Di seguito assume, per conto della società elettrica di Stato, la direzioni delle attività connesse alla riorganizzazione del programma di dragaggio del canale di adduzione del complesso idroelettrico di Inga, sul Fiume Congo: una delle opere ingegneristiche più imponenti nel continente africano.
Come spesso accade nel cammino di ciascun professionista serio ed ambizioso a causa di alcune incomprensioni, dell’impulso che lo spinge sempre più lontano e di un datore di lavoro dalla visione oramai incompatibile con la sua decide, senza fare una piega, di tagliare il cordone ombelicale e di camminare, anzi correre, da solo. La nascita del suo primo genito, un bellissimo bambino di nome Santhiago, lo responsabilizza e lo inorgoglisce.
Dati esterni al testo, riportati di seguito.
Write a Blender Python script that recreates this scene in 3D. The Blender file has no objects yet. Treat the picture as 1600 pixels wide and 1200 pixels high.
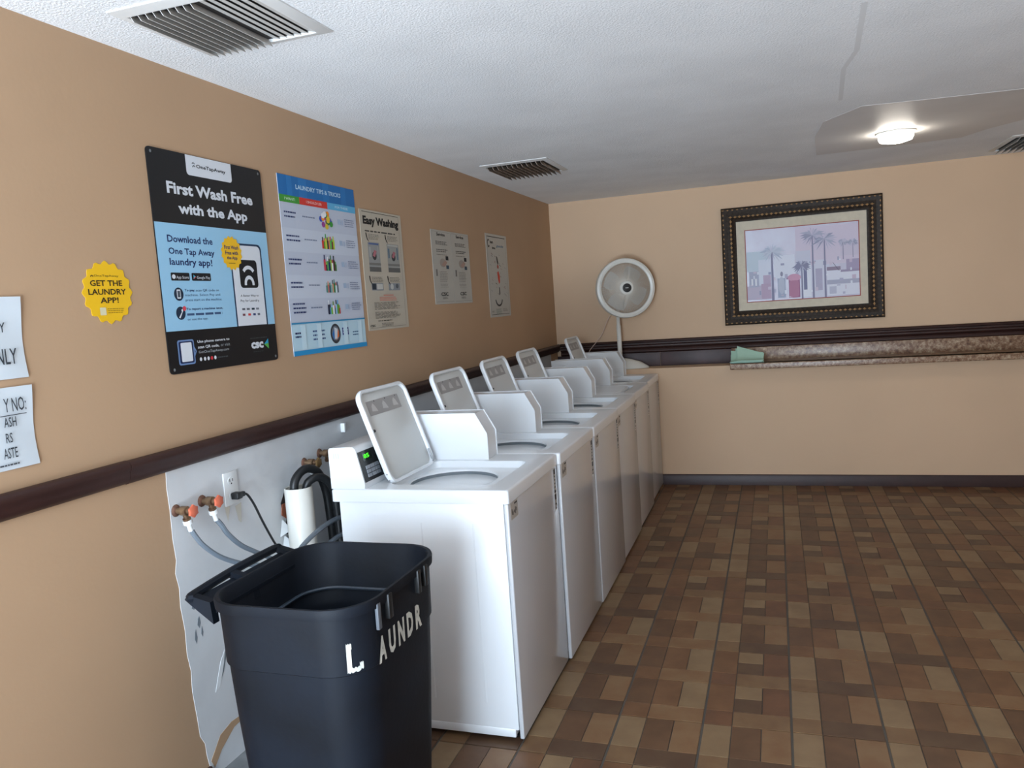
import bpy, bmesh, math, random
from mathutils import Vector, Matrix
random.seed(7)
S = bpy.context.scene
COL = S.collection
PI = math.pi

# ------------------------------------------------------------------ camera
def make_camera():
    a, b, c = 0.3269453, -0.1006724, -0.0691201
    f = Vector((-math.sin(a)*math.cos(b), math.cos(a)*math.cos(b), math.sin(b)))
    r = Vector((math.cos(a), math.sin(a), 0)); u = r.cross(f)
    r2 = math.cos(c)*r + math.sin(c)*u; u2 = -math.sin(c)*r + math.cos(c)*u
    m = Matrix(((r2.x, u2.x, -f.x, 1.8163085), (r2.y, u2.y, -f.y, -6.6538315), (r2.z, u2.z, -f.z, 1.5594653), (0, 0, 0, 1)))
    cd = bpy.data.cameras.new('camera'); co = bpy.data.objects.new('camera', cd); COL.objects.link(co)
    co.matrix_world = m
    cd.sensor_width = 36; cd.lens = 1233.917*36/1600; cd.clip_start = 0.02
    S.camera = co
    return m
CAM = make_camera()
CAMI = CAM.inverted()
def pix(p):
    q = CAMI @ Vector(p)
    if q.z > -0.05: return None
    return (800+1233.917*q.x/-q.z, 600-1233.917*q.y/-q.z, -q.z)

# ------------------------------------------------------------------ world, light, exposure
vs = S.view_settings
vs.view_transform = 'Standard'; vs.look = 'None'; vs.gamma = 1; vs.use_curve_mapping = False
vs.exposure = 0.12
w = bpy.data.worlds.new('world'); S.world = w; w.use_nodes = True
bg = w.node_tree.nodes['Background']; bg.inputs[0].default_value = (0.62, 0.78, 1.0, 1); bg.inputs[1].default_value = 1.2

def area(name, loc, rot, sx, sy, energy, col):
    l = bpy.data.lights.new(name, 'AREA'); l.shape = 'RECTANGLE'; l.size = sx; l.size_y = sy; l.energy = energy; l.color = col
    o = bpy.data.objects.new(name, l); COL.objects.link(o); o.location = loc; o.rotation_euler = rot
    return o
# daylight through the open double doorway behind the photographer
area('daylight_doorway', (0.95, -8.62, 1.15), (PI/2, 0, 0), 1.65, 2.1, 190, (0.68, 0.84, 1.0))
# sunlit pavement outside the doorway throwing light up onto the ceiling
area('pavement_bounce', (1.2, -10.3, 0.0), (PI, 0, 0), 5.0, 3.2, 1900, (0.78, 0.89, 1.0))
# weak fill light from an added, unseen window in the right wall, behind the photographer's right shoulder
area('added_window_fill', (4.66, -6.6, 1.5), (PI/2, 0, PI/2), 1.5, 1.1, 3, (0.84, 0.92, 1.0))

# ------------------------------------------------------------------ materials
def lin(c):
    return tuple(((x/255)/12.92 if x/255 <= 0.04045 else ((x/255+0.055)/1.055)**2.4) for x in c)
MATS = {}
def mat(name, rgb, rough=0.5, metal=0.0, coat=0.0, spec=0.5, var=0.0, vscale=4.0, bump=0.0, bscale=200.0, emit=None, estr=0.0, rgb2=None, detail=3.0):
    if name in MATS: return MATS[name]
    m = bpy.data.materials.new(name); m.use_nodes = True; nt = m.node_tree; bs = nt.nodes['Principled BSDF']
    c = lin(rgb)
    bs.inputs['Base Color'].default_value = (*c, 1); bs.inputs['Roughness'].default_value = rough; bs.inputs['Metallic'].default_value = metal
    bs.inputs['Coat Weight'].default_value = coat; bs.inputs['Coat Roughness'].default_value = 0.08; bs.inputs['Specular IOR Level'].default_value = spec
    if var or bump or rgb2:
        tc = nt.nodes.new('ShaderNodeTexCoord')
    if var or rgb2:
        n = nt.nodes.new('ShaderNodeTexNoise'); n.inputs['Scale'].default_value = vscale; n.inputs['Detail'].default_value = detail
        nt.links.new(tc.outputs['Object'], n.inputs['Vector'])
        r = nt.nodes.new('ShaderNodeValToRGB')
        c2 = lin(rgb2) if rgb2 else tuple(x*(1-var) for x in c)
        r.color_ramp.elements[0].position = 0.35; r.color_ramp.elements[1].position = 0.65
        r.color_ramp.elements[0].color = (*c2, 1); r.color_ramp.elements[1].color = (*[min(1, x*(1+var*0.6)) for x in c], 1)
        nt.links.new(n.outputs['Fac'], r.inputs['Fac']); nt.links.new(r.outputs['Color'], bs.inputs['Base Color'])
    if bump:
        n2 = nt.nodes.new('ShaderNodeTexNoise'); n2.inputs['Scale'].default_value = bscale; n2.inputs['Detail'].default_value = 2
        nt.links.new(tc.outputs['Object'], n2.inputs['Vector'])
        b = nt.nodes.new('ShaderNodeBump'); b.inputs['Strength'].default_value = bump; b.inputs['Distance'].default_value = 0.004
        nt.links.new(n2.outputs['Fac'], b.inputs['Height']); nt.links.new(b.outputs['Normal'], bs.inputs['Normal'])
    if emit:
        bs.inputs['Emission Color'].default_value = (*lin(emit), 1); bs.inputs['Emission Strength'].default_value = estr
    MATS[name] = m; return m
def ink(rgb, rough=0.55):
    return mat('ink_%d_%d_%d_%d' % (*rgb, int(rough*100)), rgb, rough, spec=0.3)

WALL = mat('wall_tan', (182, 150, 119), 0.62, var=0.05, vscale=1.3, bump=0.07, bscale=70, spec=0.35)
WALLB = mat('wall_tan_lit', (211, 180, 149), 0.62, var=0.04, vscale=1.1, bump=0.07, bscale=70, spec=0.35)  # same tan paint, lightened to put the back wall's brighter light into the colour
CEIL = mat('ceiling_popcorn', (236, 238, 240), 0.85, var=0.04, vscale=3, bump=0.7, bscale=150, spec=0.2)
PATCHC = mat('ceiling_smooth', (214, 212, 210), 0.5, var=0.04, vscale=3)
PLASTER = mat('bare_plaster', (212, 214, 216), 0.6, var=0.06, vscale=5, bump=0.3, bscale=14)
DKWOOD = mat('dark_brown_paint', (56, 34, 30), 0.42, spec=0.35, var=0.12, vscale=9, bump=0.15, bscale=30)
DKPANEL = mat('dark_panel', (72, 56, 58), 0.5, var=0.25, vscale=6)
ENAMEL = mat('white_enamel', (232, 235, 238), 0.24, coat=0.12)
ENAMELF = mat('front_enamel_shaded', (198, 199, 202), 0.2, coat=0.35)  # same white enamel, greyed so the fronts' shade sits in the colour
TUBW = mat('tub_plastic', (205, 210, 214), 0.3)
TUBG = mat('collar_grey', (120, 128, 134), 0.4)  # mid grey of the opening collar
LIDIN = mat('lid_inner', (206, 208, 206), 0.35)
PLAST = mat('black_plastic', (26, 28, 30), 0.42)
CANM = mat('can_black', (13, 20, 30), 0.6, spec=0.28, var=0.4, vscale=5, bump=0.12, bscale=60, detail=6)
GROUT = mat('grout', (86, 80, 73), 0.7, var=0.1, vscale=10)

# ------------------------------------------------------------------ helpers
def link(o, parent=None):
    COL.objects.link(o)
    if parent: o.parent = parent
    return o
def tag(o, label=None, cat=None, group=None, kind=None):
    if label: o['label'] = label
    if cat: o['category'] = cat
    if group: o['group'] = group
    if kind: o['kind'] = kind
    return o
def thing(name, label, cat, loc=(0, 0, 0), rz=0, group=None):
    o = bpy.data.objects.new(name, None); o.empty_display_size = 0.05
    o.location = loc; o.rotation_euler = (0, 0, rz)
    link(o); return tag(o, label, cat, group)
def copy_tree(o, parent=None):
    c = o.copy(); COL.objects.link(c)
    if parent: c.parent = parent
    for ch in o.children: copy_tree(ch, c)
    return c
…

La Struttura che crea, oltre all’attività di consulting a 360° per le imprese estere interessate ad investire nella RD Congo e/o in Africa Centrale, ha un’impronta marcatamente ingegneristica: edilizia pubblica e privata, idraulica, energia ed idrocarburi, i principali settori d’attività. Non si limita alla progettazione ma riesce a fornire ai suoi clienti un servizio ‘chiavi in mano’: dalla concezione alla progettazione esecutiva tecnica e finanziaria, giungendo alla costruzione ed alla direzione lavori, sino al managment post-operam. L’ingegnere ha sempre lavorato con professionalità ed impegno. I contratti non tardano ad arrivare. Intraprende progetti in tutto il Paese, dal Kivu al Katanga, passando per il Kasai sino al Bas Congo, inizia ad essere finalmente soddisfatto di quanto esegue: non lo fa più per conto terzi ma per se stesso ed per i suoi clienti….
Il ragazzotto mai pago di sè è cresciuto, magari ha ancora tanto d’apprendere dal punto di vista professionale ma ora è diventato un uomo, sempre e comunque pronto ad intraprendere nuove sfide professionali con l’entusiasmo e la caparbietà che lo hanno sempre contraddistinto.